NaNoWriMo Tip #23: Writing Order


I usually add milk FIRST. I'm a rebel.

These are my personal tips for NaNoWriMo. You know the drill. Take only what works.

You don’t have to write a book in the order it will be read.

There are good reasons to start at the beginning and write until you come to the end. Even with a detailed outline, things change as you write, and you may find that you need to adjust your end to changes you’ve made to the beginning. But if you have a story told essentially in reverse—a story which revolves around a great secret, like a police procedural or a trick-ending novel like The Story of Pi—you might find it makes more sense, for the exact same reason, to write the book backwards, Memento style, even though that’s not how it will be written. (Unless you ARE writing Memento, in which case you definitely will want to write it backwards, or in other words, forwards. Confused yet?)


Because body tatoos are the best way to leave yourself reminders.

There are other reasons you may want to write the book out of order.

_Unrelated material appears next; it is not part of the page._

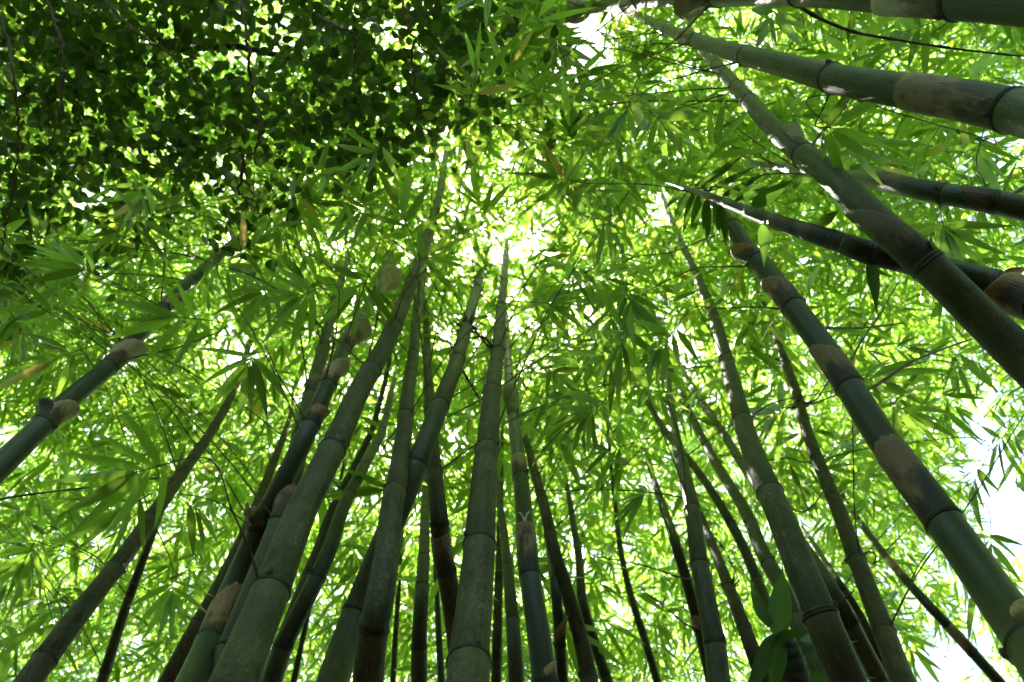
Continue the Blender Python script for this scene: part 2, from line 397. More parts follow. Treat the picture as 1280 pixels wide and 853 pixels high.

If you have substantial subplots or a large number of PoV characters, parallel story lines or flashback scenes, it’s often easier to write all the same PoV scenes in a row, to keep a consistent tone, and then drop them into the right slots in the book. This is my standard writing method for the PoV-rich Unfinished Song series. Within each PoV, I write in chronological order.

If you write out of order, the trick is to make sure that you don’t trip yourself up. You have to carefully coordinate each character’s storyline so they merge logically.